**WHAT YOU NEED TO DO:**
Return every line below as is, leaving out the pictures.

★ ★ ★ ★

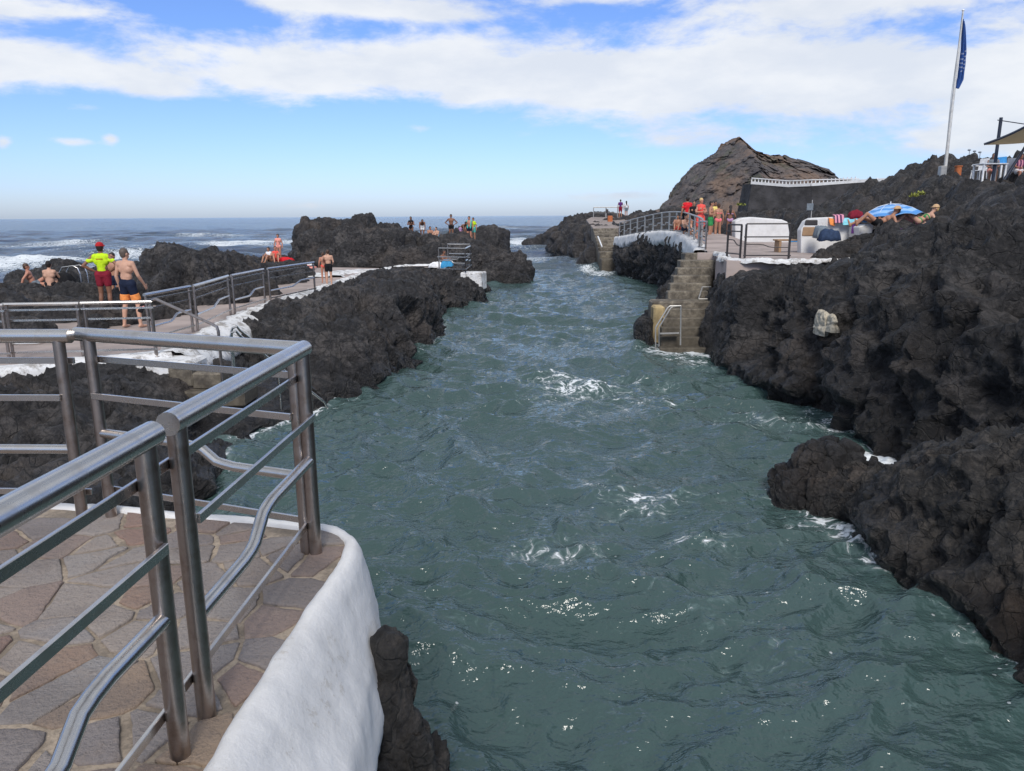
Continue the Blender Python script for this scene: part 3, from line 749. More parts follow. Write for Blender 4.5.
o = mounds('far_outcrop', [mp_(312, 219, 48, 1.3, 2.2), mp_(322, 217, 49, 1.1, 2), mp_(342, 221, 47, 1.7, 2.2), mp_(366, 217, 47.5, 1.6, 2), mp_(352, 226, 44.5, 2.2, 1.8), mp_(388, 221, 49, 1.6, 2), mp_(404, 231, 48, 1.8, 2.2), mp_(378, 232, 44, 2.2, 1.6), mp_(322, 232, 45, 1.6, 1.4),
    mp_(425, 235, 48, 2.2, 2), mp_(450, 238, 48, 2.0, 2), mp_(410, 246, 43, 2.2, 1.3), mp_(432, 245, 45, 2.0, 1.5), mp_(472, 240, 46, 1.5, 1.6), mp_(463, 246, 44, 1.4, 1.2), mp_(490, 248, 44.6, 1.5, 1.4), mp_(511, 252, 43.4, 1.15, 1.0), mp_(505, 262, 42.3, 1.6, .8), mp_(255, 256, 49, 4.2, 1.6), mp_(222, 258, 44, 3, 1.4), mp_(290, 257, 49, 2.5, 1.2)], M['rock'], seed=23, res=.14, coarse=.8)
struct(o)
o = mounds('far_outcrop', [mp_(486, 226, 62, 2.0, 2.5), mp_(497, 228, 63, 1.2, 1.5), mp_(465, 228, 63, 2.2, 2.5)], M['rock'], seed=25, res=.2, coarse=.7)
struct(o)
for k, (a, lab) in enumerate([([mp_(533, 238, 86, 1.2, 1.0)], 'smaller dark rock awash in the channel mouth, left of its twin'), ([mp_(548, 233, 92, 1.9, 1.3), mp_(556, 231, 96, 1.4, 1.2)], 'jagged dark rock awash in the channel mouth beside the far shore')]):
    tag(mounds('sea_rock', a, M['rock'], seed=27 + k, res=.2, coarse=.5), lab, 'rock', 'rocks awash in the channel mouth')
# far right shore
o = mounds('far_shore', [mp_(588, 222, 69, 2.4, 3), mp_(574, 226, 71, 2.2, 3), mp_(566, 231, 78, 2.0, 3), mp_(562, 226, 92, 2.4, 3), mp_(600, 224, 63, 1.6, 2.5), mp_(584, 238, 63, 1.8, 2.2), mp_(596, 240, 58, 1.1, 2.2), mp_(590, 250, 56.5, 1.0, 1.2), mp_(612, 217, 74, 2.0, 2.5), mp_(632, 215, 74, 2.0, 3), mp_(650, 212, 78, 3.2, 3), mp_(675, 211, 80, 3.5, 3), mp_(626, 226, 61, .9, 2.4), mp_(621, 250, 55.0, .7, 2.2), mp_(578, 216.5, 86, 2.5, 3), mp_(600, 214.5, 90, 5, 3)], M['rock'], seed=31, res=.2, coarse=.7)
struct(o)
# rock under the raised walkway (rough, hanging cliff)
EDGE = [Vector(p) for p in ((5.95, 24.6, 2.4), (6.55, 27.2, 2.47), (7.15, 31, 2.58), (7.55, 35, 2.72), (7.72, 40, 2.72), (7.50, 45, 2.50), (7.25, 50, 2.22), (7.2, 53, 2.1))]
ctrl = []
for k, e in enumerate(EDGE):
    s_ = SH_R3[k]
    ctrl.append([(s_.x + .3, s_.y, -1.2), (s_.x + .05, s_.y, 0), (s_.x - .10 if k > 1 else s_.x, s_.y, 1.0), (e.x + .0, e.y, e.z - .62), (e.x + .15, e.y, e.z - .34), (e.x + 1.2, e.y, e.z - .35)])
struct(loft('channel_cliff', ctrl, .09, M['rock_right'], seed=35, coarse=.45, fine=1.3, side=-1, streak=.28))

# ground rising behind the right hand terrace
def hill():
    cp = np.array([  # x, y, z
        (5, 19, 1.6), (7, 19.2, 2.0), (8.4, 18.6, 2.2), (9.2, 19.2, 2.6), (10.6, 19.4, 3.1), (12.8, 19.0, 3.9), (16, 18, 4.9), (11, 16.2, 3.5), (14, 14, 4.2), (10.5, 13, 3.5), (10.5, 9, 3.4), (14, 8, 4.2), (20, 8, 5), (20, 12, 5.2), (26, 18, 5.6),
        (6, 22, 1.1), (8, 25, 1.0), (10, 29, 1.0), (9.8, 23.0, 1.3), (11, 31, 1.0), (13, 33, 1.3), (9, 32, 1.0), (11.0, 22.6, 2.8), (12.4, 23.5, 2.9), (13.6, 24, 3.1), (15.5, 24, 3.9), (18, 26, 4.5), (13, 28, 1.6), (16, 33, 3.4), (21, 33, 4.85), (26, 33, 5.0), (24, 27, 5.0),
        (6.8, 28, 1.1), (9, 36, 1.3), (9, 42, 1.8), (12, 35, 1.8), (14, 38, 3.0), (12, 45, 2.7), (18, 40, 3.4), (22, 38, 5.0), (28, 40, 5.7), (20, 55, 3.0), (25, 48, 3.9), (34, 60, 7.0), (33, 52, 6.4), (40, 62, 7.3),
        (12, 60, 2.6), (16, 80, 2.6), (22, 70, 3.0), (28, 85, 3.0), (36, 82, 3.8), (44, 84, 6.0), (50, 70, 7.5), (14, 100, 2.0), (30, 110, 3.0), (50, 110, 5.0), (60, 60, 8), (60, 90, 8), (9, 55, 2.2), (10, 70, 2.6), (8.6, 48, 1.8), (5, 100, 1.0)], float)
    xs = np.linspace(5.2, 62, 430); ys = np.linspace(0, 1, 640); ys = 6.0 + 112 * ys ** 1.35
    xs = 5.2 + (xs - 5.2) ** 1.25 / (62 - 5.2) ** .25
    Xg, Yg = np.meshgrid(xs, ys, indexing='ij'); X, Y = Xg.ravel(), Yg.ravel()
    num = np.zeros_like(X); den = np.zeros_like(X)
    for x, y, z in cp:
        s = 1 + .035 * (y - 17)
        w_ = 1 / (((X - x) ** 2 + ((Y - y) / 1.15) ** 2) / s ** 2 + .12) ** 2
        num += w_ * z; den += w_
    Z = num / den
    ex = np.where(Y < 24.6, 7.4, np.interp(Y, [e.y for e in EDGE], [e.x + .9 for e in EDGE]))
    ex = np.where(Y < 20.5, 6.8, ex); ex = np.where(Y < 18.6, 8.2, ex); ex = np.where(Y < 16.5, 9.0, ex)
    Z = Z - 3.2 * np.clip((ex - X) / .5 + .5, 0, 1)
    P = np.stack([X, Y, Z], 1)
    sc = np.clip(.45 + (Y - 17) / 30, .45, 1.0)
    flat = np.clip((Z - 1.9) / .8, .15, 1)
    d = lava(P * .8, 44, 1.15, 1.0) * flat * np.clip(sc + .35, 0, 1.1)
    jit = .25 * np.stack([fbm(P * .9, 3, 61), fbm(P * .9 + 9, 3, 62), 0 * X], 1) * flat[:, None]
    P[:, 2] += d * 1.15; P += jit
    o = grid_mesh('rocky_ground', P, len(xs), len(ys), M['rock_right'])
    if o.data.polygons[1000].normal.z < 0: o.data.flip_normals()
    return o
struct(hill())
o = mounds('rocky_hill', [mp_(915, 182, 62, 2.4, 4, 3), mp_(929, 163, 64, 2.0, 4, 3), mp_(921, 166, 63, 1.4, 3, 3), mp_(941, 163, 63, 1.3, 3, 3), mp_(950, 174, 60, 2.4, 4, 3), mp_(968, 178, 58, 3, 4, 3), mp_(1000, 180, 50, 5, 4, 3)], M['rock_far'], seed=47, res=.25, coarse=.9)
struct(o)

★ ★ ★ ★

**RESPONSE:**
Continue the Blender Python script for this scene: part 3, from line 749. More parts follow. Write for Blender 4.5.
o = mounds('far_outcrop', [mp_(312, 219, 48, 1.3, 2.2), mp_(322, 217, 49, 1.1, 2), mp_(342, 221, 47, 1.7, 2.2), mp_(366, 217, 47.5, 1.6, 2), mp_(352, 226, 44.5, 2.2, 1.8), mp_(388, 221, 49, 1.6, 2), mp_(404, 231, 48, 1.8, 2.2), mp_(378, 232, 44, 2.2, 1.6), mp_(322, 232, 45, 1.6, 1.4),
    mp_(425, 235, 48, 2.2, 2), mp_(450, 238, 48, 2.0, 2), mp_(410, 246, 43, 2.2, 1.3), mp_(432, 245, 45, 2.0, 1.5), mp_(472, 240, 46, 1.5, 1.6), mp_(463, 246, 44, 1.4, 1.2), mp_(490, 248, 44.6, 1.5, 1.4), mp_(511, 252, 43.4, 1.15, 1.0), mp_(505, 262, 42.3, 1.6, .8), mp_(255, 256, 49, 4.2, 1.6), mp_(222, 258, 44, 3, 1.4), mp_(290, 257, 49, 2.5, 1.2)], M['rock'], seed=23, res=.14, coarse=.8)
struct(o)
o = mounds('far_outcrop', [mp_(486, 226, 62, 2.0, 2.5), mp_(497, 228, 63, 1.2, 1.5), mp_(465, 228, 63, 2.2, 2.5)], M['rock'], seed=25, res=.2, coarse=.7)
struct(o)
for k, (a, lab) in enumerate([([mp_(533, 238, 86, 1.2, 1.0)], 'smaller dark rock awash in the channel mouth, left of its twin'), ([mp_(548, 233, 92, 1.9, 1.3), mp_(556, 231, 96, 1.4, 1.2)], 'jagged dark rock awash in the channel mouth beside the far shore')]):
    tag(mounds('sea_rock', a, M['rock'], seed=27 + k, res=.2, coarse=.5), lab, 'rock', 'rocks awash in the channel mouth')
# far right shore
o = mounds('far_shore', [mp_(588, 222, 69, 2.4, 3), mp_(574, 226, 71, 2.2, 3), mp_(566, 231, 78, 2.0, 3), mp_(562, 226, 92, 2.4, 3), mp_(600, 224, 63, 1.6, 2.5), mp_(584, 238, 63, 1.8, 2.2), mp_(596, 240, 58, 1.1, 2.2), mp_(590, 250, 56.5, 1.0, 1.2), mp_(612, 217, 74, 2.0, 2.5), mp_(632, 215, 74, 2.0, 3), mp_(650, 212, 78, 3.2, 3), mp_(675, 211, 80, 3.5, 3), mp_(626, 226, 61, .9, 2.4), mp_(621, 250, 55.0, .7, 2.2), mp_(578, 216.5, 86, 2.5, 3), mp_(600, 214.5, 90, 5, 3)], M['rock'], seed=31, res=.2, coarse=.7)
struct(o)
# rock under the raised walkway (rough, hanging cliff)
EDGE = [Vector(p) for p in ((5.95, 24.6, 2.4), (6.55, 27.2, 2.47), (7.15, 31, 2.58), (7.55, 35, 2.72), (7.72, 40, 2.72), (7.50, 45, 2.50), (7.25, 50, 2.22), (7.2, 53, 2.1))]
ctrl = []
for k, e in enumerate(EDGE):
    s_ = SH_R3[k]
    ctrl.append([(s_.x + .3, s_.y, -1.2), (s_.x + .05, s_.y, 0), (s_.x - .10 if k > 1 else s_.x, s_.y, 1.0), (e.x + .0, e.y, e.z - .62), (e.x + .15, e.y, e.z - .34), (e.x + 1.2, e.y, e.z - .35)])
struct(loft('channel_cliff', ctrl, .09, M['rock_right'], seed=35, coarse=.45, fine=1.3, side=-1, streak=.28))

# ground rising behind the right hand terrace
def hill():
    cp = np.array([  # x, y, z
        (5, 19, 1.6), (7, 19.2, 2.0), (8.4, 18.6, 2.2), (9.2, 19.2, 2.6), (10.6, 19.4, 3.1), (12.8, 19.0, 3.9), (16, 18, 4.9), (11, 16.2, 3.5), (14, 14, 4.2), (10.5, 13, 3.5), (10.5, 9, 3.4), (14, 8, 4.2), (20, 8, 5), (20, 12, 5.2), (26, 18, 5.6),
        (6, 22, 1.1), (8, 25, 1.0), (10, 29, 1.0), (9.8, 23.0, 1.3), (11, 31, 1.0), (13, 33, 1.3), (9, 32, 1.0), (11.0, 22.6, 2.8), (12.4, 23.5, 2.9), (13.6, 24, 3.1), (15.5, 24, 3.9), (18, 26, 4.5), (13, 28, 1.6), (16, 33, 3.4), (21, 33, 4.85), (26, 33, 5.0), (24, 27, 5.0),
        (6.8, 28, 1.1), (9, 36, 1.3), (9, 42, 1.8), (12, 35, 1.8), (14, 38, 3.0), (12, 45, 2.7), (18, 40, 3.4), (22, 38, 5.0), (28, 40, 5.7), (20, 55, 3.0), (25, 48, 3.9), (34, 60, 7.0), (33, 52, 6.4), (40, 62, 7.3),
        (12, 60, 2.6), (16, 80, 2.6), (22, 70, 3.0), (28, 85, 3.0), (36, 82, 3.8), (44, 84, 6.0), (50, 70, 7.5), (14, 100, 2.0), (30, 110, 3.0), (50, 110, 5.0), (60, 60, 8), (60, 90, 8), (9, 55, 2.2), (10, 70, 2.6), (8.6, 48, 1.8), (5, 100, 1.0)], float)
    xs = np.linspace(5.2, 62, 430); ys = np.linspace(0, 1, 640); ys = 6.0 + 112 * ys ** 1.35
    xs = 5.2 + (xs - 5.2) ** 1.25 / (62 - 5.2) ** .25
    Xg, Yg = np.meshgrid(xs, ys, indexing='ij'); X, Y = Xg.ravel(), Yg.ravel()
    num = np.zeros_like(X); den = np.zeros_like(X)
    for x, y, z in cp:
        s = 1 + .035 * (y - 17)
        w_ = 1 / (((X - x) ** 2 + ((Y - y) / 1.15) ** 2) / s ** 2 + .12) ** 2
        num += w_ * z; den += w_
    Z = num / den
    ex = np.where(Y < 24.6, 7.4, np.interp(Y, [e.y for e in EDGE], [e.x + .9 for e in EDGE]))
    ex = np.where(Y < 20.5, 6.8, ex); ex = np.where(Y < 18.6, 8.2, ex); ex = np.where(Y < 16.5, 9.0, ex)
    Z = Z - 3.2 * np.clip((ex - X) / .5 + .5, 0, 1)
    P = np.stack([X, Y, Z], 1)
    sc = np.clip(.45 + (Y - 17) / 30, .45, 1.0)
    flat = np.clip((Z - 1.9) / .8, .15, 1)
    d = lava(P * .8, 44, 1.15, 1.0) * flat * np.clip(sc + .35, 0, 1.1)
    jit = .25 * np.stack([fbm(P * .9, 3, 61), fbm(P * .9 + 9, 3, 62), 0 * X], 1) * flat[:, None]
    P[:, 2] += d * 1.15; P += jit
    o = grid_mesh('rocky_ground', P, len(xs), len(ys), M['rock_right'])
    if o.data.polygons[1000].normal.z < 0: o.data.flip_normals()
    return o
struct(hill())
o = mounds('rocky_hill', [mp_(915, 182, 62, 2.4, 4, 3), mp_(929, 163, 64, 2.0, 4, 3), mp_(921, 166, 63, 1.4, 3, 3), mp_(941, 163, 63, 1.3, 3, 3), mp_(950, 174, 60, 2.4, 4, 3), mp_(968, 178, 58, 3, 4, 3), mp_(1000, 180, 50, 5, 4, 3)], M['rock_far'], seed=47, res=.25, coarse=.9)
struct(o)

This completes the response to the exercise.